## YOUR GOAL
Begin with the first line below and retype each line exactly through the line containing "R = math.radians". Any pictures are to be left out.
--- Start of SOURCE EXCERPT ---
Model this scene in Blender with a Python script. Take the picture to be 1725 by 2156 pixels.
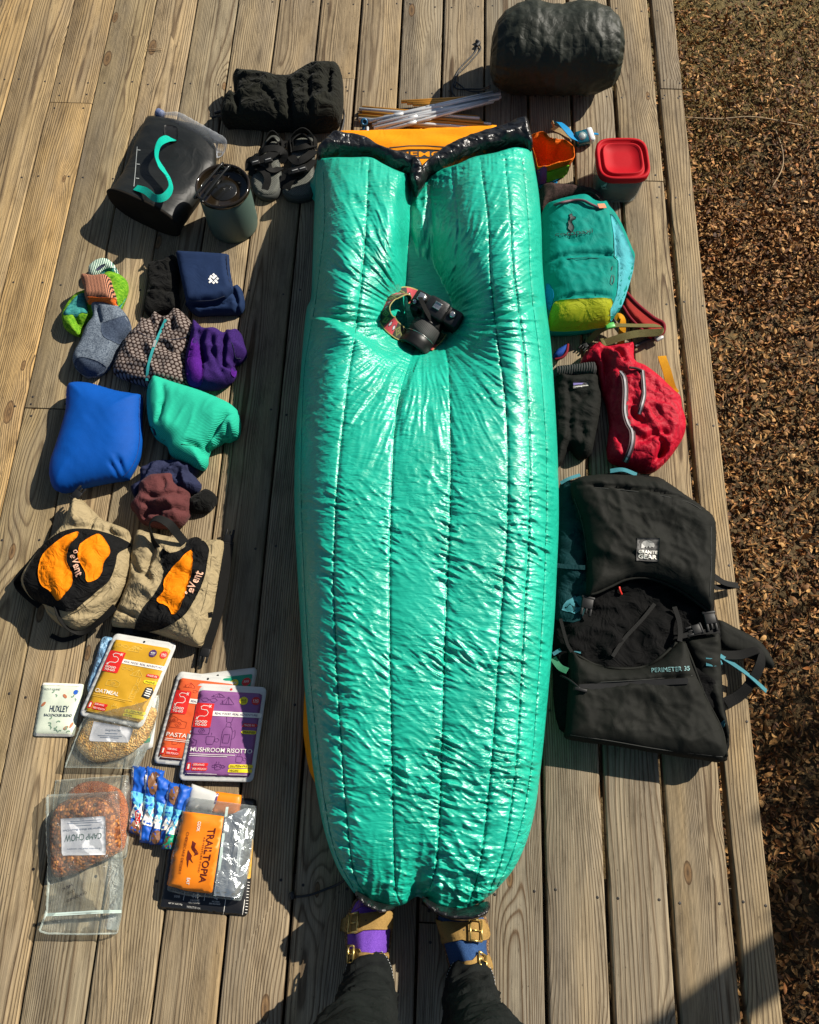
import bpy, bmesh, math, random
import numpy as np
from mathutils import Vector, Matrix, Quaternion
from mathutils.bvhtree import BVHTree
from mathutils.geometry import delaunay_2d_cdt

for _o in list(bpy.data.objects):
    bpy.data.objects.remove(_o)
SC = bpy.context.scene
COL = SC.collection
R = math.radians

# ---------------------------------------------------------------- camera
CAM_H = 2.087
F_PX = 1728.0            # focal length for a picture 1725 px wide
PITCH = R(69.47)         # below the horizontal
YAW = R(2.01)
cam_data = bpy.data.cameras.new('camera')
cam_data.sensor_fit = 'HORIZONTAL'
cam_data.sensor_width = 36.0
cam_data.lens = 36.0 * F_PX / 1725.0
cam_data.clip_start = 0.02
cam_data.clip_end = 500
cam = bpy.data.objects.new('camera', cam_data)
COL.objects.link(cam)
cam.location = (0, 0, CAM_H)
cam.rotation_euler = (math.pi / 2 - PITCH, 0, YAW)
SC.camera = cam

# ---------------------------------------------------------------- light
SUN_AZ = R(33)           # the sun stands to the right and beyond the deck
SUN_EL = R(37.5)
sun_dir = Vector((math.cos(SUN_EL) * math.cos(SUN_AZ), math.cos(SUN_EL) * math.sin(SUN_AZ), math.sin(SUN_EL)))
world = bpy.data.worlds.new('World')
SC.world = world
world.use_nodes = True
wn = world.node_tree
wn.nodes.clear()
w_out = wn.nodes.new('ShaderNodeOutputWorld')
w_bg = wn.nodes.new('ShaderNodeBackground')
w_sky = wn.nodes.new('ShaderNodeTexSky')
w_sky.sky_type = 'NISHITA'
w_sky.sun_disc = False
w_sky.sun_elevation = SUN_EL
w_sky.sun_rotation = math.pi / 2 - SUN_AZ
w_bg.inputs['Strength'].default_value = 0.05
wn.links.new(w_sky.outputs[0], w_bg.inputs[0])
wn.links.new(w_bg.outputs[0], w_out.inputs[0])
sl = bpy.data.lights.new('sun', 'SUN')
sl.energy = 5.0
sl.angle = R(0.5)
sl.color = (1.0, 0.93, 0.82)
sun = bpy.data.objects.new('sun', sl)
COL.objects.link(sun)
sun.location = (4, 3, 6)
sun.rotation_euler = (-sun_dir).to_track_quat('-Z', 'Y').to_euler()
SC.view_settings.view_transform = 'Standard'
SC.view_settings.look = 'None'
SC.view_settings.gamma = 1
SC.view_settings.exposure = 0.68
SC.view_settings.use_curve_mapping = False
SC.render.engine = 'CYCLES'
SC.cycles.max_bounces = 8
SC.cycles.transparent_max_bounces = 12
SC.cycles.use_denoising = True

# ---------------------------------------------------------------- measuring
CAM_M = Matrix.Translation((0, 0, CAM_H)) @ cam.rotation_euler.to_matrix().to_4x4()
CAM_R = np.array(cam.rotation_euler.to_matrix())
CAM_P = np.array((0, 0, CAM_H))


def rays(px):
    px = np.asarray(px, float)
    d = np.stack([(px[:, 0] - 862.5) / F_PX, -(px[:, 1] - 1078.0) / F_PX, -np.ones(len(px))], 1)
    return d @ CAM_R.T


def G(px, z=0.0):
    """points of the photograph -> points of the place at height z"""
    d = rays(px)
    z = np.broadcast_to(np.asarray(z, float), (len(d),))
    t = (z - CAM_H) / d[:, 2]
    return CAM_P + d * t[:, None]


def W(x, y, z=0.0):
    return Vector(G([(x, y)], z)[0])


def to_px(p):
    q = (np.asarray(p, float) - CAM_P) @ CAM_R
    return np.stack([862.5 + F_PX * q[:, 0] / -q[:, 2], 1078.0 - F_PX * q[:, 1] / -q[:, 2]], 1)


# ---------------------------------------------------------------- noise
def _hash(ix, iy, seed):
    n = (ix.astype(np.int64) * 374761393 + iy.astype(np.int64) * 668265263 + int(seed) * 982451653) & 0xffffffff
    n = ((n ^ (n >> 13)) * 1274126177) & 0xffffffff
    n = n ^ (n >> 16)
    return (n & 0xffff) / 65535.0


def vnoise(x, y, seed=0):
    """gradient noise, about -0.7..0.7"""
    x = np.asarray(x, float); y = np.asarray(y, float)
    ix = np.floor(x); iy = np.floor(y)
    fx = x - ix; fy = y - iy
    ux = fx * fx * fx * (fx * (fx * 6 - 15) + 10)
    uy = fy * fy * fy * (fy * (fy * 6 - 15) + 10)

    def g(dx, dy):
        a = _hash(ix + dx, iy + dy, seed) * 2 * math.pi
        return np.cos(a) * (fx - dx) + np.sin(a) * (fy - dy)
    return (g(0, 0) * (1 - ux) + g(1, 0) * ux) * (1 - uy) + (g(0, 1) * (1 - ux) + g(1, 1) * ux) * uy


def fbm(x, y, seed=0, oct=3, gain=0.5):
    s = 0; a = 1.0
    for i in range(oct):
        s = s + a * vnoise(x, y, seed + i * 17)
        x = x * 2.03 + 5.1; y = y * 2.03 + 1.7; a *= gain
    return s


def ridged(x, y, seed=0, oct=2):
    s = 0; a = 1.0
    for i in range(oct):
        s = s + a * (1 - np.abs(vnoise(x, y, seed + i * 31)) * 2.6)
        x = x * 2.1 + 3.3; y = y * 2.1 + 7.7; a *= 0.5
    return s


def creased(x, y, seed=0, oct=2):
    """narrow ridges with calm cloth between"""
    s = 0; a = 1.0
    for i in range(oct):
        s = s + a * np.clip(1 - np.abs(vnoise(x, y, seed + i * 31)) * 3.0, 0, 1) ** 1.7
        x = x * 1.9 + 3.3 + 0.6 * y; y = y * 1.9 + 7.7 - 0.4 * x; a *= 0.55
    return s


# ---------------------------------------------------------------- objects
WLOC = {}
BVH = {}
TREES = {}


def tag(o, label=None, cat=None, group=None, kind=None):
    if label: o['label'] = label
    if cat: o['category'] = cat
    if group: o['group'] = group
    if kind: o['kind'] = kind
    return o


def thing(name, label, cat, loc, group=None):
    o = bpy.data.objects.new(name, None)
    o.empty_display_size = 0.05
    COL.objects.link(o)
    o.location = loc
    WLOC[o.name] = Vector(loc)
    return tag(o, label, cat, group)


def mesh_obj(name, v, f, mat, parent=None, smooth=True, bvh=False, uv=None, origin=None):
    """v in world coordinates"""
    v = np.asarray(v, float)
    if parent is not None:
        org = WLOC[parent.name]
    elif origin is not None:
        org = Vector(origin)
    else:
        mn = v.min(0); mx = v.max(0)
        org = Vector(((mn[0] + mx[0]) / 2, (mn[1] + mx[1]) / 2, mn[2]))
    me = bpy.data.meshes.new(name)
    lv = v - np.array(org)
    me.from_pydata(lv.tolist(), [], [tuple(int(i) for i in q) for q in f])
    if uv is not None:
        ul = me.uv_layers.new(name='UVMap')
        li = np.empty(len(me.loops), dtype=np.int32)
        me.loops.foreach_get('vertex_index', li)
        ul.data.foreach_set('uv', np.asarray(uv, np.float32)[li].ravel())
    me.validate()
    if smooth:
        me.polygons.foreach_set('use_smooth', [True] * len(me.polygons))
    o = bpy.data.objects.new(name, me)
    COL.objects.link(o)
    if mat is not None:
        for m in (mat if isinstance(mat, (list, tuple)) else [mat]):
            me.materials.append(m)
    if parent is not None:
        o.parent = parent
        WLOC[o.name] = WLOC[parent.name].copy()
    else:
        o.location = org
        WLOC[o.name] = org.copy()
    if bvh:
        TREES[o.name] = BVHTree.FromPolygons([tuple(q) for q in v.tolist()], [tuple(int(i) for i in q) for q in f])
    return o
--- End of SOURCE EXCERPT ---
## SOLUTION FOR THIS TASK
Model this scene in Blender with a Python script. Take the picture to be 1725 by 2156 pixels.
import bpy, bmesh, math, random
import numpy as np
from mathutils import Vector, Matrix, Quaternion
from mathutils.bvhtree import BVHTree
from mathutils.geometry import delaunay_2d_cdt

for _o in list(bpy.data.objects):
    bpy.data.objects.remove(_o)
SC = bpy.context.scene
COL = SC.collection
R = math.radians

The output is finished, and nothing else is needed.